#### GIVEN TASK
Repeat exactly the lines from the start through the line with "lf3).build('print_stroke', 'logo', sbx)", both ends included.

== COLLECTED MATERIAL ==

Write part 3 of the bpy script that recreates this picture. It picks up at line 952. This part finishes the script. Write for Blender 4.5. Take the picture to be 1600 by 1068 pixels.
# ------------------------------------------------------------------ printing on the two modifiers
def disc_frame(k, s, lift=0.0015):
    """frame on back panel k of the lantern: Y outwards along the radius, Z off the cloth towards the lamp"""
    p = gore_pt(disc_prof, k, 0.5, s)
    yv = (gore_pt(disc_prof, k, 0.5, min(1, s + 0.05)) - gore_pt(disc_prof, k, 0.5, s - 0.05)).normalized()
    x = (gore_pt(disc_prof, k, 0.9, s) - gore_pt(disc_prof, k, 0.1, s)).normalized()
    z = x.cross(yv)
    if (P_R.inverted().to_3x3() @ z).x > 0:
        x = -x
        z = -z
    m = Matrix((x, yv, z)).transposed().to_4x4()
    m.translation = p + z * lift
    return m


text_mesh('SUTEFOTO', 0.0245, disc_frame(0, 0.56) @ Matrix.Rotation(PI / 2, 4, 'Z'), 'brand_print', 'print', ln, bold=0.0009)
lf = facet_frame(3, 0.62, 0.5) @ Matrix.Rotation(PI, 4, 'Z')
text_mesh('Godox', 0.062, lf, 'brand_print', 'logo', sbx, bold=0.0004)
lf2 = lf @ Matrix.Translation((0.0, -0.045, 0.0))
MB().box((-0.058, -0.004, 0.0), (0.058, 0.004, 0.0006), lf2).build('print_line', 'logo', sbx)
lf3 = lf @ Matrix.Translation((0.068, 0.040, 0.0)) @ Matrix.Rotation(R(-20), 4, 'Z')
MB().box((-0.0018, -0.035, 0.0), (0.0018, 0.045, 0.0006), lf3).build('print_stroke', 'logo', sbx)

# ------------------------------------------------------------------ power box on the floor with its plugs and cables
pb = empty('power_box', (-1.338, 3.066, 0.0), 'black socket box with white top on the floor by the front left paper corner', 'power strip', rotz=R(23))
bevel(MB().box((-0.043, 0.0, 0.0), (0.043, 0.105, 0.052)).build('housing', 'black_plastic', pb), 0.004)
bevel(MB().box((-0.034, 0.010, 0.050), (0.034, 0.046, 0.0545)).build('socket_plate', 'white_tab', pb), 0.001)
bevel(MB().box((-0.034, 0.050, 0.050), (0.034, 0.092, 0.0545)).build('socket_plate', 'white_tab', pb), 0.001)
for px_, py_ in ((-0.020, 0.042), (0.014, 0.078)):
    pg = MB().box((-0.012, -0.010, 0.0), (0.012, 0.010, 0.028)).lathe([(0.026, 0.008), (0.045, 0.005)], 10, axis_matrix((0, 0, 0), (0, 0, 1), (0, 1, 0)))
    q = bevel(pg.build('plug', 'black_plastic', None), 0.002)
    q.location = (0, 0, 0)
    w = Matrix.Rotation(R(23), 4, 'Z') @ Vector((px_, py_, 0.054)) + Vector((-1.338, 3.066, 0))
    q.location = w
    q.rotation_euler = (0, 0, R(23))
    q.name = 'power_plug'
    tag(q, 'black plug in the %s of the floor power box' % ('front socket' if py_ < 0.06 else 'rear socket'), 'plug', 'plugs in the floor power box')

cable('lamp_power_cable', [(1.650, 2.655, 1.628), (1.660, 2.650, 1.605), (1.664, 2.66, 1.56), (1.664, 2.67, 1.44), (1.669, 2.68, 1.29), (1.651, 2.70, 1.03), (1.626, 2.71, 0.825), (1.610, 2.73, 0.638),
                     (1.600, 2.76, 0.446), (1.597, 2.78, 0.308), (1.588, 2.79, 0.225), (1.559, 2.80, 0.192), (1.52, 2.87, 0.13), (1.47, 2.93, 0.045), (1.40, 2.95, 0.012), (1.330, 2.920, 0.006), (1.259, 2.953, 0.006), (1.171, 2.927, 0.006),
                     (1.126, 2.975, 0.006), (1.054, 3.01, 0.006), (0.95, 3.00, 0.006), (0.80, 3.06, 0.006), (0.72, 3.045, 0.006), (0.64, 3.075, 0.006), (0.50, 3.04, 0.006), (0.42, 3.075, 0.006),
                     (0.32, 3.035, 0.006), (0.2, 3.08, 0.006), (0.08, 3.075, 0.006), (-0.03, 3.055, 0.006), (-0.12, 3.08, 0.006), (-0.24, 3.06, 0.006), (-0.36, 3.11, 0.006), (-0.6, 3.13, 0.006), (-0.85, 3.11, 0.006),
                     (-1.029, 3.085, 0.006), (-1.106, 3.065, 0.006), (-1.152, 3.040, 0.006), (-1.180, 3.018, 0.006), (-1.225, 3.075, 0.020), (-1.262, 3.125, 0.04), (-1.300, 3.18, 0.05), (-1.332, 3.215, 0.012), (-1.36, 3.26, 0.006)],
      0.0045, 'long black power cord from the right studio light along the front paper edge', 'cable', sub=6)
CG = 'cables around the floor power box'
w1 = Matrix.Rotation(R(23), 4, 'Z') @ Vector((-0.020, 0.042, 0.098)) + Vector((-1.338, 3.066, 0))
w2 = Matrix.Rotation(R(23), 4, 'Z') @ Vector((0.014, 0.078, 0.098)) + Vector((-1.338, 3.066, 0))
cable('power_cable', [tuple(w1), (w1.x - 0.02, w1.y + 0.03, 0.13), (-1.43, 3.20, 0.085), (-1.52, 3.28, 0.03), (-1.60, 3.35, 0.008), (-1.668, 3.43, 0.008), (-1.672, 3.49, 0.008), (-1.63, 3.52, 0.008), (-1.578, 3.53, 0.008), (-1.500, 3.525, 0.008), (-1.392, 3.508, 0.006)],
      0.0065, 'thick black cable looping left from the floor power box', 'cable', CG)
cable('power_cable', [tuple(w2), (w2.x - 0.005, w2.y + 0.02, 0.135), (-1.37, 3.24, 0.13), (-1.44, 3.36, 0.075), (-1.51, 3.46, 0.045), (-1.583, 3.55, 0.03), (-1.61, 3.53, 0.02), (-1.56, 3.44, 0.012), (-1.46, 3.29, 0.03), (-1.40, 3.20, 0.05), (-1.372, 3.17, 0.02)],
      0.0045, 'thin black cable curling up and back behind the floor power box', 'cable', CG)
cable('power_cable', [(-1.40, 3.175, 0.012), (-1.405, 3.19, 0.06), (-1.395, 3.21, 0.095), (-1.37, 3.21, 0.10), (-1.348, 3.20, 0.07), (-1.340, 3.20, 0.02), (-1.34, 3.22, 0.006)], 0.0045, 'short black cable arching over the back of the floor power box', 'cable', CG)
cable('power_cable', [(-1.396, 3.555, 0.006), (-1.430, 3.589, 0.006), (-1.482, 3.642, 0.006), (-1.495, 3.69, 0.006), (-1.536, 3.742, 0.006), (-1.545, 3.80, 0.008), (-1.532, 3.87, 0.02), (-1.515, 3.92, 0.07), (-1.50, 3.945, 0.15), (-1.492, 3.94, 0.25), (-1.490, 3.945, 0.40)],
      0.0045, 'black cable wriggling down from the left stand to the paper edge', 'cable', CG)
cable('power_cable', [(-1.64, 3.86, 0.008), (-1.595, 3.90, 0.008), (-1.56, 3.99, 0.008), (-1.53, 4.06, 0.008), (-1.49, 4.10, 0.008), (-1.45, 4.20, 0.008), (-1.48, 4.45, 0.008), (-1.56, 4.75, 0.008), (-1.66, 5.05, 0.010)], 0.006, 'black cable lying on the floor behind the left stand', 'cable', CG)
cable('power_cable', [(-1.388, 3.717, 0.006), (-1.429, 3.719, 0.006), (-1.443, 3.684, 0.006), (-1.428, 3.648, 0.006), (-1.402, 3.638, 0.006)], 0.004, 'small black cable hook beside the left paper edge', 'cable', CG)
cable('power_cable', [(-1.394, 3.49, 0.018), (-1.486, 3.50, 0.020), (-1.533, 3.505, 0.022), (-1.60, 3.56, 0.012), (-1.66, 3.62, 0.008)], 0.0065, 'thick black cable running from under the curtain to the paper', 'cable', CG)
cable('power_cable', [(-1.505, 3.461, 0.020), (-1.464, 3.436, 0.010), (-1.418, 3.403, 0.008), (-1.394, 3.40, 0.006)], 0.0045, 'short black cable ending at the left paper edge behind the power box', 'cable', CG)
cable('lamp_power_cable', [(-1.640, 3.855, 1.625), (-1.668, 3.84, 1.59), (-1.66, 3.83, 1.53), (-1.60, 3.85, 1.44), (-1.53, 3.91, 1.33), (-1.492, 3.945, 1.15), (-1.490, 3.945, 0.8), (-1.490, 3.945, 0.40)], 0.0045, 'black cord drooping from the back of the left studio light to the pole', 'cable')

===

#### RESULT
Write part 3 of the bpy script that recreates this picture. It picks up at line 952. This part finishes the script. Write for Blender 4.5. Take the picture to be 1600 by 1068 pixels.
# ------------------------------------------------------------------ printing on the two modifiers
def disc_frame(k, s, lift=0.0015):
    """frame on back panel k of the lantern: Y outwards along the radius, Z off the cloth towards the lamp"""
    p = gore_pt(disc_prof, k, 0.5, s)
    yv = (gore_pt(disc_prof, k, 0.5, min(1, s + 0.05)) - gore_pt(disc_prof, k, 0.5, s - 0.05)).normalized()
    x = (gore_pt(disc_prof, k, 0.9, s) - gore_pt(disc_prof, k, 0.1, s)).normalized()
    z = x.cross(yv)
    if (P_R.inverted().to_3x3() @ z).x > 0:
        x = -x
        z = -z
    m = Matrix((x, yv, z)).transposed().to_4x4()
    m.translation = p + z * lift
    return m


text_mesh('SUTEFOTO', 0.0245, disc_frame(0, 0.56) @ Matrix.Rotation(PI / 2, 4, 'Z'), 'brand_print', 'print', ln, bold=0.0009)
lf = facet_frame(3, 0.62, 0.5) @ Matrix.Rotation(PI, 4, 'Z')
text_mesh('Godox', 0.062, lf, 'brand_print', 'logo', sbx, bold=0.0004)
lf2 = lf @ Matrix.Translation((0.0, -0.045, 0.0))
MB().box((-0.058, -0.004, 0.0), (0.058, 0.004, 0.0006), lf2).build('print_line', 'logo', sbx)
lf3 = lf @ Matrix.Translation((0.068, 0.040, 0.0)) @ Matrix.Rotation(R(-20), 4, 'Z')
MB().box((-0.0018, -0.035, 0.0), (0.0018, 0.045, 0.0006), lf3).build('print_stroke', 'logo', sbx)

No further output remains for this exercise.